View Full Version : Souvenir ...

08-09-2012, 01:31 AM
... the word will forever be linked to the series of paintings Corot did in the 1860s and '70s, when he discovered a peculiar pale silvery light that no-one else had painted ... the small scale of this painting shows it was done entirely on the iPhone, in a single layer, pegged to the size of the iPhone screen ... the somewhat garish light is a play on early photography, Corot was intensely interested in the new technology, and his souvenirs probably carry over what he was seeing in photographs he was taking ...

08-09-2012, 02:18 AM
I must say I really like the palette of reduced colors you use.. the make the bit of color used that much more important this has that quality of a early photograph looking at one section of it.. amazing what AR and an artistic hand can accomplish on such a small working surface :o:o

p.s.

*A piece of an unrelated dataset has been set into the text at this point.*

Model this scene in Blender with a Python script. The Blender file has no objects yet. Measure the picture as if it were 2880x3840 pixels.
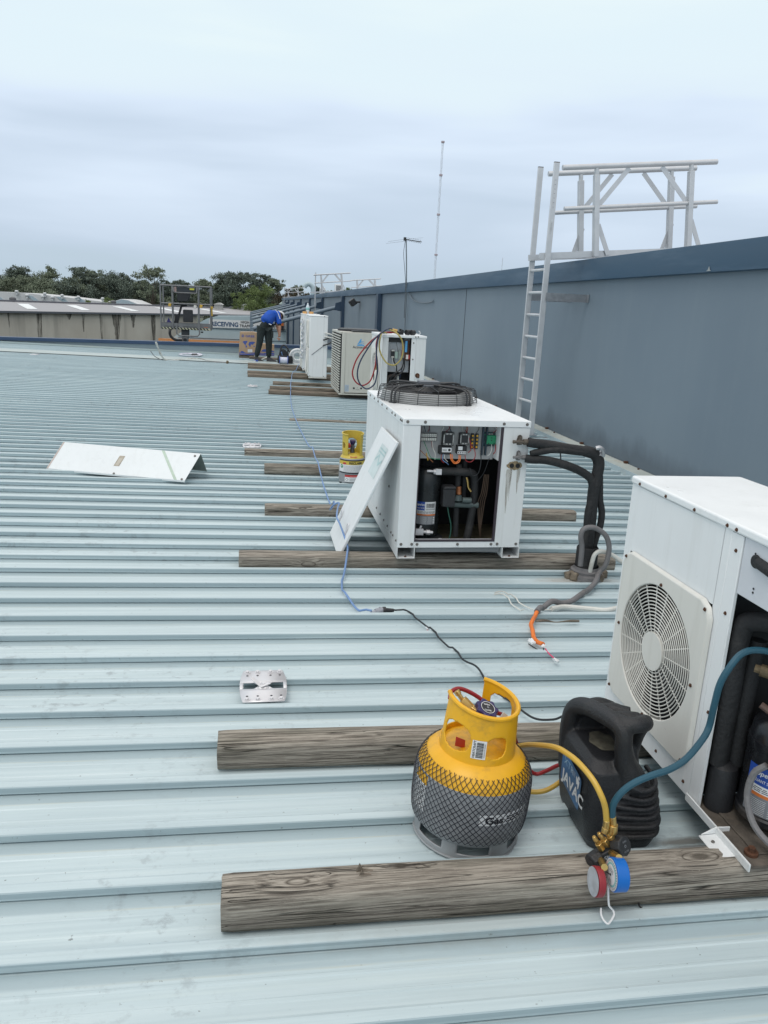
import bpy, bmesh, math, random
from mathutils import Vector, Matrix, Euler, noise as mnoise
PI = math.pi
sc = bpy.context.scene
C = sc.collection

# ------------------------------------------------------------------ camera
cy_, sy_ = math.cos(.173343), math.sin(.173343)
cp_, sp_ = math.cos(.25834), math.sin(.25834)
cr_, sr_ = math.cos(-.048639), math.sin(-.048639)
fwd = Vector((sy_*cp_, cy_*cp_, -sp_))
rgt = Vector((cy_, -sy_, 0))
dwn = -rgt.cross(fwd)
r2 = cr_*rgt + sr_*dwn
d2 = -sr_*rgt + cr_*dwn
cam_d = bpy.data.cameras.new('camera'); cam = bpy.data.objects.new('camera', cam_d); C.objects.link(cam)
M4 = Matrix((r2, -d2, -fwd)).transposed().to_4x4(); M4.translation = Vector((0, 0, 1.42))
cam.matrix_world = M4
cam_d.sensor_fit = 'VERTICAL'; cam_d.sensor_height = 24; cam_d.sensor_width = 18
cam_d.lens = 24*2887.5/3840
cam_d.clip_start = .05; cam_d.clip_end = 6000
sc.camera = cam

# ------------------------------------------------------------------ world: overcast sky
w = bpy.data.worlds.new('World'); sc.world = w; w.use_nodes = True
nt = w.node_tree; nt.nodes.clear()
N = nt.nodes.new; L = nt.links.new
out = N('ShaderNodeOutputWorld')
sky = N('ShaderNodeTexSky'); sky.sky_type = 'NISHITA'; sky.sun_disc = False
SUN_EL, SUN_AZ = math.radians(62), math.radians(215)
sky.sun_elevation = SUN_EL; sky.sun_rotation = SUN_AZ; sky.air_density = 1.2; sky.dust_density = 2.5
bg1 = N('ShaderNodeBackground'); bg1.inputs[1].default_value = .1; L(sky.outputs[0], bg1.inputs[0])
tc = N('ShaderNodeTexCoord'); sep = N('ShaderNodeSeparateXYZ'); L(tc.outputs['Generated'], sep.inputs[0])
mp = N('ShaderNodeMapping'); L(tc.outputs['Generated'], mp.inputs[0])
mp.inputs['Scale'].default_value = (1.1, 1.1, 7.0); mp.inputs['Rotation'].default_value = (0.03, -.05, 0)
nz = N('ShaderNodeTexNoise'); nz.inputs['Scale'].default_value = 1.55; nz.inputs['Detail'].default_value = 4; nz.inputs['Roughness'].default_value = .46
nz.inputs['Distortion'].default_value = .25; L(mp.outputs[0], nz.inputs[0])
nr = N('ShaderNodeMapRange'); nr.inputs[1].default_value = .3; nr.inputs[2].default_value = .7; nr.inputs[3].default_value = -.07; nr.inputs[4].default_value = .07
L(nz.outputs[0], nr.inputs[0])
ad = N('ShaderNodeMath'); ad.operation = 'ADD'; L(sep.outputs[2], ad.inputs[0]); L(nr.outputs[0], ad.inputs[1])
rp = N('ShaderNodeValToRGB'); L(ad.outputs[0], rp.inputs[0])
cr = rp.color_ramp; cr.interpolation = 'B_SPLINE'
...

I went to Corots Wikipedia listing , which is quite interesting reading, and saw this quoteable section:

In the 1860s, Corot became interested in photography, taking photos himself and becoming acquainted with many early photographers, which had the effect of suppressing his painting palette even more in sympathy with the monochromic tones of photographs. This had the result of making his paintings even less dramatic but somewhat more poetic, a result which caused some critics to cite a monotony in his later output. Théophile Thoré wrote that Corot "has only a single octave, extremely limited and in a minor key; a musician would say. He knows scarcely more than a single time of day, the morning, and a single color, pale grey."[48] (http://en.wikipedia.org/wiki/Jean-Baptiste-Camille_Corot#cite_note-47) Corot responded:

"What there is to see in painting, or rather what I am looking for, is the form, the whole, the value of the tones…That is why for me the color comes after, because I love more than anything else the overall effect, the harmony of the tones, while color gives you a kind of shock that I don’t like. Perhaps it is the excess of this principal that makes people say I have leaden tones."[42] (http://en.wikipedia.org/wiki/Jean-Baptiste-Camille_Corot#cite_note-Tinterow.2C_et_al..2C_p._266-41)
In his aversion to shocking color, Corot sharply diverged from the up-and-coming Impressionists, who embraced experimentation with vivid hues.

08-09-2012, 05:20 AM
gary ... thank goodness for wiki ... now maybe I will no longer have to lug around the 20-pound catalog of Corot's works published by the Met in NY in 1997... from that catalog, you learn that Corot's mother was a seamstress and hat maker, and Corot grew up around the harmonic colors and patterns, and textures, of cloth ... and that "Corot ... was the most photographed artist of the nineteenth century" ... Actually, I'll never give up the catalog, I much prefer looking at reproductions on paper to viewing them online ... For scrap, I usually refer to very low-quality, low gloss art books, which allow me greater latitude in interpreting texture, and in substituting my own coloring for the original, whatever that may have looked like ...

08-10-2012, 03:10 AM
I can just imagine the goings on-on this beautiful pond CPete. This is what it looks like to me....a beautiful pond.